Florida 4th District
Rep. Ander Crenshaw (R)
With a metropolitan area of 1.2 million people, Jacksonville has outgrown its reputation as Florida’s overlooked city. Not long ago, it was considered a backwater, dominated by insurance and smelly paper mills. It now boasts a National Football League franchise, bold new skyscrapers looming above the St. Johns River, and a shopping mall that overshadows tiny shotgun houses. Wide freeways sidestep primeval wetlands on their way to huge beachfront subdivisions. The harbor has grown as a destination for cargo and passenger operations.
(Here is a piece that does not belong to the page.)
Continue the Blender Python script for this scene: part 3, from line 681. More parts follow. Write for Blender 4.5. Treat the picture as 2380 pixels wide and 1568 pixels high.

With the Mayport Naval Station and the Naval Air Station, Jacksonville has a significant military employment base; the two are the largest metro area employers. Shrewd marketing has lured big-name private-sector companies. Jacksonville is the headquarters of railway giant CSX and also hosts major operations such as Winn-Dixie supermarkets, UPS, and Bank of America. Business leaders are working to make the area into the “Silicon Valley of Logistics”—building on its land, air, and sea transportation facilities—and they have dredged the port for larger ships. In 2007, Jacksonville passed Indianapolis as the 12th largest city in the nation. In 2008 demographers projected that the area population would double by 2060.
2008 Presidential Vote |
||
| McCain | 229,996 | (62%) |
| Obama | 136,777 | (37%) |
| Cook Partisan Voting Index R+17 | ||
The 4th Congressional District of Florida includes much of Jacksonville, minus the African-American neighborhoods, which are in the 3rd District. It takes in a northern tier of counties along the Georgia border that runs all the way west to Tallahassee. This northern tier is sleepy territory punctuated by small towns like White Springs, Lake City, and Raiford (home to a big state prison). It is crisscrossed by Interstates 10 and 75. Some 70% of the population is in Jacksonville and rapidly growing Nassau County. The boosterish Jacksonville civic culture and significant military presence make the 4th a pro-business, pro-military and pro-Republican district. George W. Bush won 66% of the district’s vote in 2000 and 69% in 2004; each was his second highest percentage in Florida. John McCain won 62% in 2008.